Every line below that mentions the word "Measure" should be copied out.

══ TASK MATERIAL ══

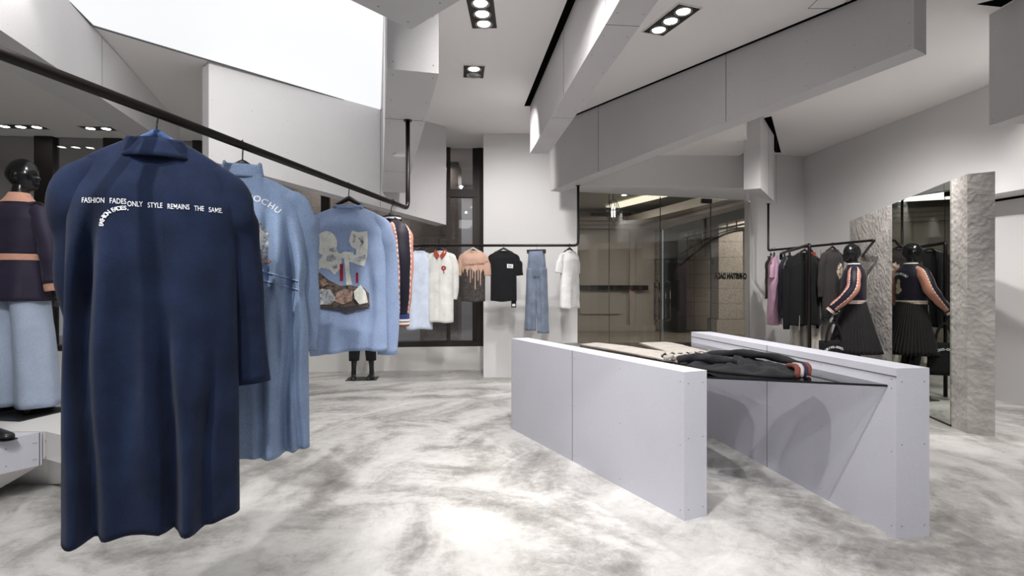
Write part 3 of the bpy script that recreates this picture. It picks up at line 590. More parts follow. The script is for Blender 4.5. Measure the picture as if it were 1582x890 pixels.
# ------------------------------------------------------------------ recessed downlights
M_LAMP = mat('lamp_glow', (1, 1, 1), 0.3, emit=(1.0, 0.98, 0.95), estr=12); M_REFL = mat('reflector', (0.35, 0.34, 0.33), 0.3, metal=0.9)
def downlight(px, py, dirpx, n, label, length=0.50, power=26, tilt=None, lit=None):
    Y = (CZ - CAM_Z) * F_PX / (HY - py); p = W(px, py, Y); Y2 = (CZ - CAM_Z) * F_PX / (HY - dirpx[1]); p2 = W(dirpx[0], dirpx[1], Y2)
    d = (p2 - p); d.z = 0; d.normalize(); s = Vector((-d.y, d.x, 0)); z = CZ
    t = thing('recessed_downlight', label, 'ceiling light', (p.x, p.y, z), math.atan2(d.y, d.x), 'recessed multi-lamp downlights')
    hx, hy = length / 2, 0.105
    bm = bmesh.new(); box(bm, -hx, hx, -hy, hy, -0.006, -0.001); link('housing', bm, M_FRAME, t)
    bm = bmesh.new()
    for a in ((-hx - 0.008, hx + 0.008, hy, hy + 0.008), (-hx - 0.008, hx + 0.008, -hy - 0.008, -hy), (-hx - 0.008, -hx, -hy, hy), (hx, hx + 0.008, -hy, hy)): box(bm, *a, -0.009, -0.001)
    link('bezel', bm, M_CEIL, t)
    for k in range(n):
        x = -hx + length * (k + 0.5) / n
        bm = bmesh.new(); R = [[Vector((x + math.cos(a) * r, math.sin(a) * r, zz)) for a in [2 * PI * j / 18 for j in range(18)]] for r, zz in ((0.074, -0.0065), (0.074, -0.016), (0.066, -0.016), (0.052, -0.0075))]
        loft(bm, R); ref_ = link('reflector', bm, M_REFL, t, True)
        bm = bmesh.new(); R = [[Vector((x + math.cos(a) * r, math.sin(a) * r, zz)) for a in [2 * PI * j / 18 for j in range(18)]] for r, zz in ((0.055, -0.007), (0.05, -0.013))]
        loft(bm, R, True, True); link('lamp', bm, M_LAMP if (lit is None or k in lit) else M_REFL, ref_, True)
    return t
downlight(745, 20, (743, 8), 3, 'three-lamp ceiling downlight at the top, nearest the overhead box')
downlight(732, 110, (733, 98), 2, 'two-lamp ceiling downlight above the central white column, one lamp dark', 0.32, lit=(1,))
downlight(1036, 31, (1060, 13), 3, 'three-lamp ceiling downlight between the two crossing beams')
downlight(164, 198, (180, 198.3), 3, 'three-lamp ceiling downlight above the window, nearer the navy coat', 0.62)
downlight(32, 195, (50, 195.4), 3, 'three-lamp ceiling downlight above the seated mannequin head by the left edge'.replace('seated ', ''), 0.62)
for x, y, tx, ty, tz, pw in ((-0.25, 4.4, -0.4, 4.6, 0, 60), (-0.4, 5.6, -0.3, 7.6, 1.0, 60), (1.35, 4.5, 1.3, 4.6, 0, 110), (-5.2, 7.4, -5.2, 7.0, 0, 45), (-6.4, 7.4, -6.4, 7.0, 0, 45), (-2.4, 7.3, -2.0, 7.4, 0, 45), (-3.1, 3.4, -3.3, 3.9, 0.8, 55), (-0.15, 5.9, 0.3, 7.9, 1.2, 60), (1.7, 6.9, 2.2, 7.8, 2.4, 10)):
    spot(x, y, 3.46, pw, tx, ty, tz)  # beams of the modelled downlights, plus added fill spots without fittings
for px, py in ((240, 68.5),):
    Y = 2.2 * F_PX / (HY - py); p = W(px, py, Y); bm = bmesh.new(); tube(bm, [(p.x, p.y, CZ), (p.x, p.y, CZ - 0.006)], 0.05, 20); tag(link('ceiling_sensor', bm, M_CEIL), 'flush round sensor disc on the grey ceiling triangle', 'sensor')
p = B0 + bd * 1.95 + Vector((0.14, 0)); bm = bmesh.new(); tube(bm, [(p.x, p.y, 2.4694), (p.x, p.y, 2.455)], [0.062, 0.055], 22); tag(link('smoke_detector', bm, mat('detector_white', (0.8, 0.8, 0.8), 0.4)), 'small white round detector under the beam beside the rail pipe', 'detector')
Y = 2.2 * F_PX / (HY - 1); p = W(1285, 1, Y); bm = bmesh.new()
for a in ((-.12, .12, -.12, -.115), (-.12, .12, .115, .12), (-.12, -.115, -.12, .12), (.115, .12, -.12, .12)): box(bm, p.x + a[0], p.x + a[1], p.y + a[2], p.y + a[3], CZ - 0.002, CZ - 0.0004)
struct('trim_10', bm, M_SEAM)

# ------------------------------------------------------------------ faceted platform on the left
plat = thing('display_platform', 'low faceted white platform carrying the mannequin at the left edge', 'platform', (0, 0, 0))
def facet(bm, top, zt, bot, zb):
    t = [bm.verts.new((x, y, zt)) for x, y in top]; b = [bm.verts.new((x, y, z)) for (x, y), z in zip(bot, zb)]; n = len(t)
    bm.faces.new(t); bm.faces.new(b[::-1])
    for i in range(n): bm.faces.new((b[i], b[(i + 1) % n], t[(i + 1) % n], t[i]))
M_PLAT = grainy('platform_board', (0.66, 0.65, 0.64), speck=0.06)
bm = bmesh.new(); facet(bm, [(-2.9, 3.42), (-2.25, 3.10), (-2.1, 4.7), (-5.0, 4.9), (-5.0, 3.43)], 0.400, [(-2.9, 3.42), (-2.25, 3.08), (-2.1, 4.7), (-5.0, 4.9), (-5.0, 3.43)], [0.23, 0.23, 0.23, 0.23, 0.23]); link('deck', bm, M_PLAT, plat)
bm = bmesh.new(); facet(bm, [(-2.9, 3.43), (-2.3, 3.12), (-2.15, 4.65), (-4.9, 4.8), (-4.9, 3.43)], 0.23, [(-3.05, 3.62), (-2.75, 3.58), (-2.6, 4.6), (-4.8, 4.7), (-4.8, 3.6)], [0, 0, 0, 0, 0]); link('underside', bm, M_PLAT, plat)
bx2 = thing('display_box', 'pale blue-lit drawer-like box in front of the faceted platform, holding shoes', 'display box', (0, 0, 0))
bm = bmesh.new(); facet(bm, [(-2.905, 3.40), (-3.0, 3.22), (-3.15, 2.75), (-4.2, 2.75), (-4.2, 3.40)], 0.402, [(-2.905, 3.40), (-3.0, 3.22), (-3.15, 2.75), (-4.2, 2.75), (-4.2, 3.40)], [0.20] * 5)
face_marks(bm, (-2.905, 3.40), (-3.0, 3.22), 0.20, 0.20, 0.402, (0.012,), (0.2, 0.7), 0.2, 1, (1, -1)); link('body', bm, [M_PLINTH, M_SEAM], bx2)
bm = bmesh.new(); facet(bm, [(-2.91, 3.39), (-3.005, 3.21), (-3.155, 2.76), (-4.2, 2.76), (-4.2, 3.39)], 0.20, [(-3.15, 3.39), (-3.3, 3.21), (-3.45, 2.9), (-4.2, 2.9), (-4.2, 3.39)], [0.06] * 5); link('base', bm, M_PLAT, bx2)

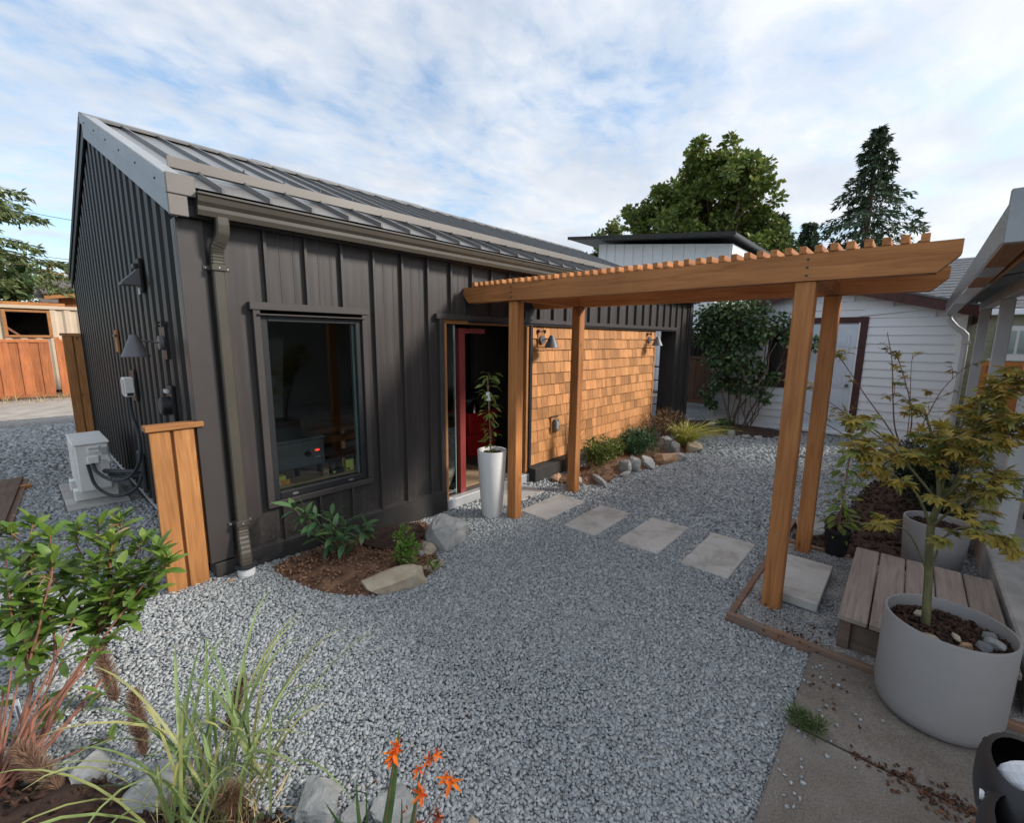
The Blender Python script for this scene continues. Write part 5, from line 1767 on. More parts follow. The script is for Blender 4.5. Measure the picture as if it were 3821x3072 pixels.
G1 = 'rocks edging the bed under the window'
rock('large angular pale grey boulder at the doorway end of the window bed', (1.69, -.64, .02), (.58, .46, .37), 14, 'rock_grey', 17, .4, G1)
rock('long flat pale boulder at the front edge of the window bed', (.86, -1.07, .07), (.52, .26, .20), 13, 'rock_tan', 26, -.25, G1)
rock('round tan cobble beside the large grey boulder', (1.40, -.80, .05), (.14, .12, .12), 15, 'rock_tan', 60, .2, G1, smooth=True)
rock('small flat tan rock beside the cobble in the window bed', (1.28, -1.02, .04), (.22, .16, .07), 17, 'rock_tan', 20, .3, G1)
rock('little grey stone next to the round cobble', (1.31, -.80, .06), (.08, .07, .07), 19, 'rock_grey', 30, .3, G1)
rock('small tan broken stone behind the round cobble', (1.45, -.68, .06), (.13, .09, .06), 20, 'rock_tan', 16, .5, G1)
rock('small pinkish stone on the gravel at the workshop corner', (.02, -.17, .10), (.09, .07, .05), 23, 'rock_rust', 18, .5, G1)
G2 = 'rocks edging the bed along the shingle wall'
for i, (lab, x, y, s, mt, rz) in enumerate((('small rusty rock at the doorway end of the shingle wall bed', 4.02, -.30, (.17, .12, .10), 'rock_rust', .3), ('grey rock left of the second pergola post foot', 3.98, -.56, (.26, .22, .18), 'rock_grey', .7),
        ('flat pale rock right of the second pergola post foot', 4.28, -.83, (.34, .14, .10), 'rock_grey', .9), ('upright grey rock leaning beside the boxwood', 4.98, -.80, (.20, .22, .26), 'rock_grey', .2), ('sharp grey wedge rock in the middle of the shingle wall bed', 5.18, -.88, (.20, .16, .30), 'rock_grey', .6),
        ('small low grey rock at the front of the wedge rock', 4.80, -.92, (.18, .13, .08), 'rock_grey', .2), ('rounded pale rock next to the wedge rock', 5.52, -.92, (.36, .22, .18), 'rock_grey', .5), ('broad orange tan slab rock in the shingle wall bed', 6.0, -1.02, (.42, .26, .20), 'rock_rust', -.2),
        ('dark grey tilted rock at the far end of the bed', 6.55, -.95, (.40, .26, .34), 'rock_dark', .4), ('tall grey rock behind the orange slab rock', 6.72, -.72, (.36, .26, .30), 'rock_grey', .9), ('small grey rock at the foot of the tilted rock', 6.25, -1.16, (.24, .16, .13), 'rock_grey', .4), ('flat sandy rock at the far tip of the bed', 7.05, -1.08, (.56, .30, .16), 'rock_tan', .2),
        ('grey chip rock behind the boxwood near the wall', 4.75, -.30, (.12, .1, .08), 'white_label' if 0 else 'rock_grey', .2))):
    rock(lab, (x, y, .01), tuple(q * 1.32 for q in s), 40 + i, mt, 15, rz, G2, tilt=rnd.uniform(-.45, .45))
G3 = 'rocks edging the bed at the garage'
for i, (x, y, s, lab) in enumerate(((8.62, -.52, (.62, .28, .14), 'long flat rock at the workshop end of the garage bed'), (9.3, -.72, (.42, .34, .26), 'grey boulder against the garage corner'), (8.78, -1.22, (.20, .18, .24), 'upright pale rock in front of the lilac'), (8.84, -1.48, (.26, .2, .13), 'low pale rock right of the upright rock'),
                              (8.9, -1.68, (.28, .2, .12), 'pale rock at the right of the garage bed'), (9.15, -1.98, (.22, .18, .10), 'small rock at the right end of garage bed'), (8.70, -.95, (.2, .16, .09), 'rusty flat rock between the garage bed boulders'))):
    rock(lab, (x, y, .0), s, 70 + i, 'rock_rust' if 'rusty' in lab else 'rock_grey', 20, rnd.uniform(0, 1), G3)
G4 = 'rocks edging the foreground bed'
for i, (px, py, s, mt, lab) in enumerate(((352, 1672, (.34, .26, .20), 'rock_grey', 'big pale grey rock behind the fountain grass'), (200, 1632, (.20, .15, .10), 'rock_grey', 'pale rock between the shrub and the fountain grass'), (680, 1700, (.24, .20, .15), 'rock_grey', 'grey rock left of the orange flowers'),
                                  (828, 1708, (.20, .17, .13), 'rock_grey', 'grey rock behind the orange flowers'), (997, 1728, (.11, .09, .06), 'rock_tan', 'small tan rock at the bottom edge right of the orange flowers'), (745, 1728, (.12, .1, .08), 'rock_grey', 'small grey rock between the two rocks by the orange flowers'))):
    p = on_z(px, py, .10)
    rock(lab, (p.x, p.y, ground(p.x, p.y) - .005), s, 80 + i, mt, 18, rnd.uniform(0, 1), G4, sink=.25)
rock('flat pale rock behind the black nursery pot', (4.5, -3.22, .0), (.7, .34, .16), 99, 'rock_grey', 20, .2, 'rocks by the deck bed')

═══

SOLUTION FOR THIS PROBLEM:
Write part 3 of the bpy script that recreates this picture. It picks up at line 590. More parts follow. The script is for Blender 4.5. Measure the picture as if it were 1582x890 pixels.
The Blender Python script for this scene continues. Write part 5, from line 1767 on. More parts follow. The script is for Blender 4.5. Measure the picture as if it were 3821x3072 pixels.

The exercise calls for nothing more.